• Information supplied:

□ □ □

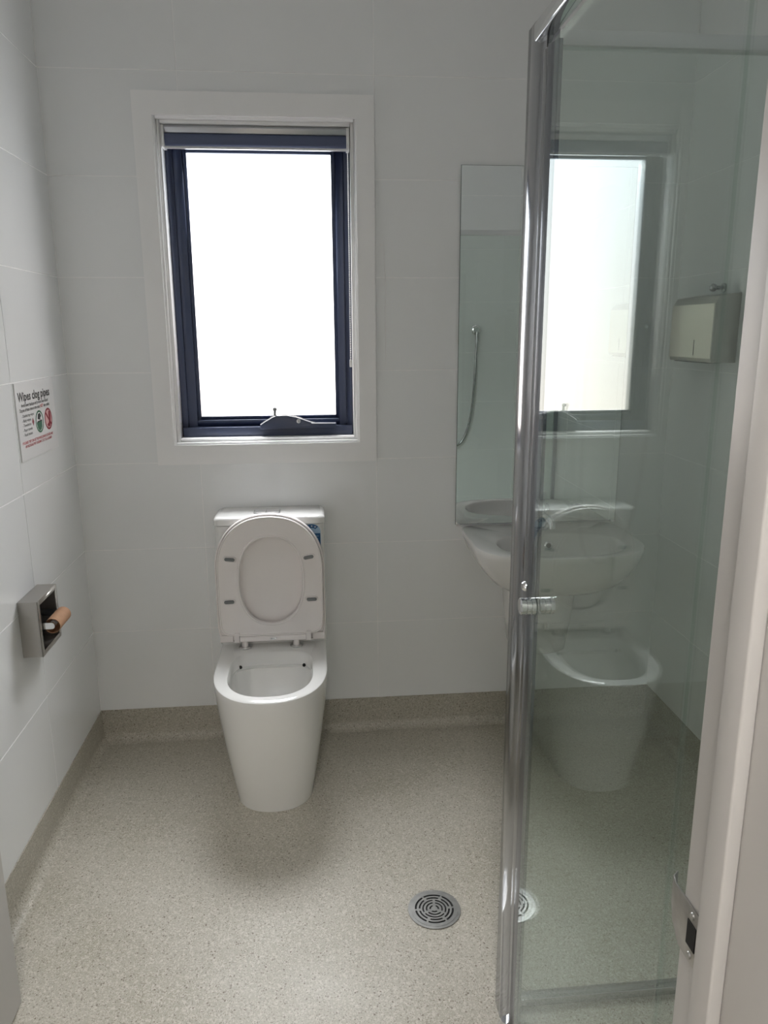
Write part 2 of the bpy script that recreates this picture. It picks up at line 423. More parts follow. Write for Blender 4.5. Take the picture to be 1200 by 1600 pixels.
# ------------------------------------------------------------------ roller blind
bl = thing('roller_blind', 'slate blue roller blind fully rolled up at the top of the window', 'blind', (.638,.035,2.045))
MB().prism([(.018,2.074),(.014,2.066),(.020,2.052),(.030,2.050),(.034,2.058),(.060,2.060),(.060,2.074)], 0, fx0+.005, fx1-.006).build('headrail', M['silver'], bl, bevel=.0012)
MB().stack((fx0+.010,.040,2.033), (1,0,0), [(0,.024),(.5665,.024)], 40).build('fabric_roll', M['blind'], bl, smooth=True)
MB().rbox(fx0+.010, fx0+.5765, .012, .022, 2.004, 2.0125, .003, 0).build('bottom_rail', M['silver'], bl, smooth=True)
for a, b in ((fx0+.001, fx0+.009), (fx1-.011, fx1-.002)):
    MB().rbox(a, b, .012, .064, 2.008, 2.074, .006, 0).build('bracket', M['plastic'], bl, smooth=True)
ch = MB()
for xx, yy in ((fx1-.0075,.010), (fx1-.0075,.022)):
    z = 2.03
    while z > 1.352:
        ch.ball((xx, yy, z), .0021, 4); z -= .0058
cc = ch.build('bead_chain', M['plastic'], bl, smooth=True); cc['kind'] = 'stuff'
MB().rbox(fx1-.011, fx1-.004, .008, .024, 1.332, 1.356, .003, 0).build('chain_tensioner', M['plastic'], bl, smooth=True)

# ------------------------------------------------------------------ door leaf and frame
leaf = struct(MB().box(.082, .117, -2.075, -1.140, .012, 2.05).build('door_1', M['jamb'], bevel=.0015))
dh = MB().stack((.117,-1.20,1.02), (1,0,0), [(0,.026),(.008,.026),(.010,.022)]).build('door_handle', M['satin'], leaf, smooth=True)
MB().tube([(.125,-1.20,1.02),(.160,-1.20,1.02),(.166,-1.215,1.02),(.166,-1.32,1.02)], .009, 12).build('lever', M['satin'], dh, smooth=True)
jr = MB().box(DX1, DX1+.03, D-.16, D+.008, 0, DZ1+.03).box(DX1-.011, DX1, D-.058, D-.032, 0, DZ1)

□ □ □

• What you have to do: Which lines hold the word "bevel"? Copy all of them.

• Exercise response:
MB().prism([(.018,2.074),(.014,2.066),(.020,2.052),(.030,2.050),(.034,2.058),(.060,2.060),(.060,2.074)], 0, fx0+.005, fx1-.006).build('headrail', M['silver'], bl, bevel=.0012)
leaf = struct(MB().box(.082, .117, -2.075, -1.140, .012, 2.05).build('door_1', M['jamb'], bevel=.0015))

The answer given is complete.